A 20-year old Gazan man killed himself in a public act of protest Sunday, dousing himself with gasoline and setting himself on fire. The family of Ihab Abu Nada said that he was frustrated at being unable to find a job, and decided to take his life to protest the conditions in Gaza, where he and other young people feel that they have no future.

Ihab’s father told reporters that the young man had left home that morning after telling his mother that he was going to find work. But he had been frustrated on many previous unsuccessful attempts to find a job, and apparently was pushed over the edge on Sunday and decided to commit a public act of suicide.

This marks the first such self immolation protest in Gaza, although local human rights groups say that dozens of Palestinian residents of Gaza have been pushed to commit suicide due to the dire economic situation.

In other Arab countries, self-immolations have sparked mass protests, beginning in Tunisia in December 2010, when young street vendor Mohamed Bouazizi set himself on fire after the government destroyed his vegetable stall, his only source of livelihood.

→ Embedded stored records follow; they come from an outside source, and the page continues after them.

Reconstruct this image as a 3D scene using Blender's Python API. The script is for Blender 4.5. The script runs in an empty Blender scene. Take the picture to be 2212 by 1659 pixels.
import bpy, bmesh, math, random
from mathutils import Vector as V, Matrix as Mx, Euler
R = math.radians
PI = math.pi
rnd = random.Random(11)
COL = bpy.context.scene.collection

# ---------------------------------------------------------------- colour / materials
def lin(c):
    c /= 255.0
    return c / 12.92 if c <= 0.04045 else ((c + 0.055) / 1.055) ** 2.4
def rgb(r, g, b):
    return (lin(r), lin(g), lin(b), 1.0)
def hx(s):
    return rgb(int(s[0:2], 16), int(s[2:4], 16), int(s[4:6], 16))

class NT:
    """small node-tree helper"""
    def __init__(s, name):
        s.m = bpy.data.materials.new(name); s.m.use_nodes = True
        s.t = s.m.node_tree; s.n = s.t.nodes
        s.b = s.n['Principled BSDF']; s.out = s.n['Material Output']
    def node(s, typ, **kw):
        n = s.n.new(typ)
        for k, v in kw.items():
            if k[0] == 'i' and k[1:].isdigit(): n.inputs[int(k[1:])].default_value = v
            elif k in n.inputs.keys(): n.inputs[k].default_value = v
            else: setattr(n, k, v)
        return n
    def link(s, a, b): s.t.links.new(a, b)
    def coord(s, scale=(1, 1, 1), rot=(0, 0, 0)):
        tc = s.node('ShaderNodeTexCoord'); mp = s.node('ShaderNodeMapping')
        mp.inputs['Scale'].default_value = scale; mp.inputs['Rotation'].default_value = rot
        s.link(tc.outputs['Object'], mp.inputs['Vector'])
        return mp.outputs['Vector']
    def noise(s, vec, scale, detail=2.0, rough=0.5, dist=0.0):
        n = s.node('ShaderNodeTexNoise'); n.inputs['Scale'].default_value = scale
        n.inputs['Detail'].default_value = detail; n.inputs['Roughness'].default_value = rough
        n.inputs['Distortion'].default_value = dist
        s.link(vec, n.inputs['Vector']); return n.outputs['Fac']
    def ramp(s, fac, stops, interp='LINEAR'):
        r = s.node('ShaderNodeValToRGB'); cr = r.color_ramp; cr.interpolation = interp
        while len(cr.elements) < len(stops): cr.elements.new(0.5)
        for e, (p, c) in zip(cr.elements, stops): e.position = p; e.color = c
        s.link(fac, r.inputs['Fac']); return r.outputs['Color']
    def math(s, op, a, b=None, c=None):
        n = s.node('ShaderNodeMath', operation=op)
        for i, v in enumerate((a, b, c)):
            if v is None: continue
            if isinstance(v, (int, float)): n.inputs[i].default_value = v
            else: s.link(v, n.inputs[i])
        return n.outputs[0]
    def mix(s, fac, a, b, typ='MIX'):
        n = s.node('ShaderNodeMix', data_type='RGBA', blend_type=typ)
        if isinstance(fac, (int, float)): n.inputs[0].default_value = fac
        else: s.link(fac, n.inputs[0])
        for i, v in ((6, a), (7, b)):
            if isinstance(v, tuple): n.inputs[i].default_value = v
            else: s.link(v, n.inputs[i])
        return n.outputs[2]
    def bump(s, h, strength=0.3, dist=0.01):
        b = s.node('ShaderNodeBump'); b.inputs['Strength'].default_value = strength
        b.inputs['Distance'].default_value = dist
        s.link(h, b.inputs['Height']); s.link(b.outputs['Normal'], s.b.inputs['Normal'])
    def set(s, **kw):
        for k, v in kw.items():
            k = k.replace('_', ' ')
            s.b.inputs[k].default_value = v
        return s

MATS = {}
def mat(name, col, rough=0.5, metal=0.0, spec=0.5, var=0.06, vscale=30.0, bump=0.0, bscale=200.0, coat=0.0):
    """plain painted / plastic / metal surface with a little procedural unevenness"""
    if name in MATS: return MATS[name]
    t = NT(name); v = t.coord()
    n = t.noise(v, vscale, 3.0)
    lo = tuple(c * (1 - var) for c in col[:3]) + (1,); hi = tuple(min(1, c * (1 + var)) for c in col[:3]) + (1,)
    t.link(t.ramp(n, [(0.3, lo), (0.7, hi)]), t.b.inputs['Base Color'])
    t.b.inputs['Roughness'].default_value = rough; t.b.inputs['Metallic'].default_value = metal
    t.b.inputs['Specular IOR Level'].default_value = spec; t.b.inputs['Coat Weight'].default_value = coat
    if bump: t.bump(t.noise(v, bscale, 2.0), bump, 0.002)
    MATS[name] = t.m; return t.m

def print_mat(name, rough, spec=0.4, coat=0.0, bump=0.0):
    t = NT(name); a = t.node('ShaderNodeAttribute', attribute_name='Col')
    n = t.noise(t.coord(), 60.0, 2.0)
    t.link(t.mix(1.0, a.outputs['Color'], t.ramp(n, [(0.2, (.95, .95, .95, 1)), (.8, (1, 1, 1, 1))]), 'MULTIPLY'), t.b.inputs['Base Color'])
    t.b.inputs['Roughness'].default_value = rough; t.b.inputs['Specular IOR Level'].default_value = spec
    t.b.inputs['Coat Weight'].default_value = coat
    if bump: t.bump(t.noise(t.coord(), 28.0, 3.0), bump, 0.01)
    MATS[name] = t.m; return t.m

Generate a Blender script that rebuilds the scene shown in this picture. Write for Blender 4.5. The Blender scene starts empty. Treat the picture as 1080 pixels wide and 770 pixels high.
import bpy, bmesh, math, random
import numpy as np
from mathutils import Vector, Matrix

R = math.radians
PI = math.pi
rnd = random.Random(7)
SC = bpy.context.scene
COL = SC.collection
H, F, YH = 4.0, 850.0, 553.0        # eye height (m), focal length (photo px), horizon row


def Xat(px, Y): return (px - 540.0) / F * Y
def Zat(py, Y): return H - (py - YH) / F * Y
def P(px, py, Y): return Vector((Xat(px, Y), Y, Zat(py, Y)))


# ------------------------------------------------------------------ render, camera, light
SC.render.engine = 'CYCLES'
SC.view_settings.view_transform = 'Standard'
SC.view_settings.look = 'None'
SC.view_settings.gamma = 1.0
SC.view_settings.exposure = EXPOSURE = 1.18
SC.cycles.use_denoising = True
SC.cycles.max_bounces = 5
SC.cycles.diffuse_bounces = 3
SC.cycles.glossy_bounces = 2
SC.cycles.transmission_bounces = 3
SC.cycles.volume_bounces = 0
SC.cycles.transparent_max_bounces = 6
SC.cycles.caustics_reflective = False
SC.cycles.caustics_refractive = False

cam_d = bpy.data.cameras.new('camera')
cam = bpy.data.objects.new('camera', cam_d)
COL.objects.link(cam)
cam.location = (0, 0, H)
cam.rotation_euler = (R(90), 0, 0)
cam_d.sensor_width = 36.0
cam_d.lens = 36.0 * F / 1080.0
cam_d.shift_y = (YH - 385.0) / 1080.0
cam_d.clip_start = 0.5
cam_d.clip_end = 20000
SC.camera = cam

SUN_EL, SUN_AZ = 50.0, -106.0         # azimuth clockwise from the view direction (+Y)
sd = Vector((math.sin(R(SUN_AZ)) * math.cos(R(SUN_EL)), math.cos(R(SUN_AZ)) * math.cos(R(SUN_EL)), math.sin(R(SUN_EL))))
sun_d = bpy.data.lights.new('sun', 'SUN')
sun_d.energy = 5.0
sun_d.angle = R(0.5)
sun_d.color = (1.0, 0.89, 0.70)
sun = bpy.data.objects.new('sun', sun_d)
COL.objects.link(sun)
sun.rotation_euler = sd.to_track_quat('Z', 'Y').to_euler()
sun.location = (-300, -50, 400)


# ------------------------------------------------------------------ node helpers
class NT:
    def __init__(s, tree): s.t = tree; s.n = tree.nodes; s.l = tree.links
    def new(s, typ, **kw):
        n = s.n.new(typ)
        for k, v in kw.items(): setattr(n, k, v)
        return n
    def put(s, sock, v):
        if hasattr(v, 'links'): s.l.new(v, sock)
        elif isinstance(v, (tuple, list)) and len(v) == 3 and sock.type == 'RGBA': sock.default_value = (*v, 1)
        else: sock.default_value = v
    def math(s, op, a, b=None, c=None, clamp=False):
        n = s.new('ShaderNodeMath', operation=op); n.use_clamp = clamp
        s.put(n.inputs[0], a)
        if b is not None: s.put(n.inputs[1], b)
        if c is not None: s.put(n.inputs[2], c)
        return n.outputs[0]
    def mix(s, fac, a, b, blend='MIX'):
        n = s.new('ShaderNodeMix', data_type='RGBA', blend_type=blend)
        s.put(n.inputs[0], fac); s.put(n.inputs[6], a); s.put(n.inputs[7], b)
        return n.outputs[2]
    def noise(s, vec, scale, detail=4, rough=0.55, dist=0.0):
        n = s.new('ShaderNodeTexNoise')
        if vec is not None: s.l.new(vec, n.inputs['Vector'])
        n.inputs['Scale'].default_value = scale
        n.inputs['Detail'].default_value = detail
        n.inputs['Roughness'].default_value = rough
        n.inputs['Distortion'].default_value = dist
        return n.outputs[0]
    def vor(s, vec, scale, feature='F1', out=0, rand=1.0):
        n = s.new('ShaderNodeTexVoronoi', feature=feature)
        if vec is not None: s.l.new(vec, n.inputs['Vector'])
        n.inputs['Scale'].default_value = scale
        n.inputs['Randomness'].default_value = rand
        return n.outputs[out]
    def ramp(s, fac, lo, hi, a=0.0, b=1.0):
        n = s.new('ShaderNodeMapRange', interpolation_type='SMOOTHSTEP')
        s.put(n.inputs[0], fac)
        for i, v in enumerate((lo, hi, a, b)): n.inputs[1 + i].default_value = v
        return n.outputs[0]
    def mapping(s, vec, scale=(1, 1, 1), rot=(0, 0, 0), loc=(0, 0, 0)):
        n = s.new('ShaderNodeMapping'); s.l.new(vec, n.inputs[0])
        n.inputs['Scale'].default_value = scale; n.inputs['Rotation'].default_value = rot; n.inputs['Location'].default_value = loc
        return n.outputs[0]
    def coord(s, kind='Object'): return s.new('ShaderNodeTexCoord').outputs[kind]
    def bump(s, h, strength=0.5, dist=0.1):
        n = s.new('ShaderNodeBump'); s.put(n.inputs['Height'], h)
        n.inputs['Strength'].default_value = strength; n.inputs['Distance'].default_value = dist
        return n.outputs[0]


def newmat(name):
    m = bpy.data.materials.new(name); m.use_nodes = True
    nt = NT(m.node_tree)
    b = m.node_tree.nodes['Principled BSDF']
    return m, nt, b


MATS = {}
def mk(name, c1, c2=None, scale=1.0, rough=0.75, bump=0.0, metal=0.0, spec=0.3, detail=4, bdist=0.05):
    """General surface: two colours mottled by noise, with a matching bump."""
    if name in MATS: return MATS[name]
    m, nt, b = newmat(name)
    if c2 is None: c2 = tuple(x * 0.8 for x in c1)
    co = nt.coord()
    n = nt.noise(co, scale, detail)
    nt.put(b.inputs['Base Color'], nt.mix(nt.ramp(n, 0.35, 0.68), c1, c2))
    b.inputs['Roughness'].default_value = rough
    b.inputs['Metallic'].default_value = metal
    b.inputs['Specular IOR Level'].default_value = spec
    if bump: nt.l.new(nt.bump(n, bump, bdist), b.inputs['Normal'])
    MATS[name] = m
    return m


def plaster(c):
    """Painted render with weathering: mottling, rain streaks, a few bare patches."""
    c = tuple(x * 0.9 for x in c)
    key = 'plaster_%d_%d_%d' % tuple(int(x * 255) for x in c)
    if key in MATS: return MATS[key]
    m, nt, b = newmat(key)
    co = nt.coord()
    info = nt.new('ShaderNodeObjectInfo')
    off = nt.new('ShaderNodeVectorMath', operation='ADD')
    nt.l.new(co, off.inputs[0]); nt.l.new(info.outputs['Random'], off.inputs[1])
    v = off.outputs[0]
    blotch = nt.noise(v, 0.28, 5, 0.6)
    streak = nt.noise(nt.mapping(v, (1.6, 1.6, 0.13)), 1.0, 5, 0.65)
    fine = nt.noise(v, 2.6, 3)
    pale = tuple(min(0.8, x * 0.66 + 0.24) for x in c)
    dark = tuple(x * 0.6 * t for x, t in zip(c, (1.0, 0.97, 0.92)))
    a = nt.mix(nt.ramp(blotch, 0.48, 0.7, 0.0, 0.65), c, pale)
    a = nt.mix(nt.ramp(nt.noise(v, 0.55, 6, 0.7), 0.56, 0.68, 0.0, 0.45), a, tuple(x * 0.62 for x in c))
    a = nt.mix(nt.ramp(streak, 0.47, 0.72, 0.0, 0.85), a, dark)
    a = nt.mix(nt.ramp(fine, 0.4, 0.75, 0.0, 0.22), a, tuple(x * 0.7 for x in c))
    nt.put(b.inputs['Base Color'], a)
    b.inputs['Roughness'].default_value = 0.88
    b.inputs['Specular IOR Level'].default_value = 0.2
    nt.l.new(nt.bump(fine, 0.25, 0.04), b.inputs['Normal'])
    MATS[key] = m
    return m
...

Although an Israeli-imposed siege was partially eased in 2010, hundreds of materials and products are still banned, and exports from the Gaza Strip are severely restricted by the Israeli occupation authorities. The siege has destroyed Gazan industry and export agriculture, and hundreds of thousands of Palestinians who once worked inside Israel were forced into long-term unemployment.

The Abu Nada family lives in a refugee camp near the Gaza beach, and Ihab’s father told a radio station in Gaza, sobbing, that his heart was broken because of his son’s suicide. He said that the family was suffering, like so many other families in Gaza, in severe poverty. He added that after paying bills, the family had just fifty dollars a month to spend on food and essentials.

Rami Saleh, 23, told a CBC reporter, ‘[w]hen a young man burns himself because of his suffering and poverty … it means we have ticking bombs needing to be defused”.

A recent report by the United Nations stated that, if present conditions are allowed to continue without a lifting of the naval, air and land blockade, Gaza will be unlivable by the year 2020.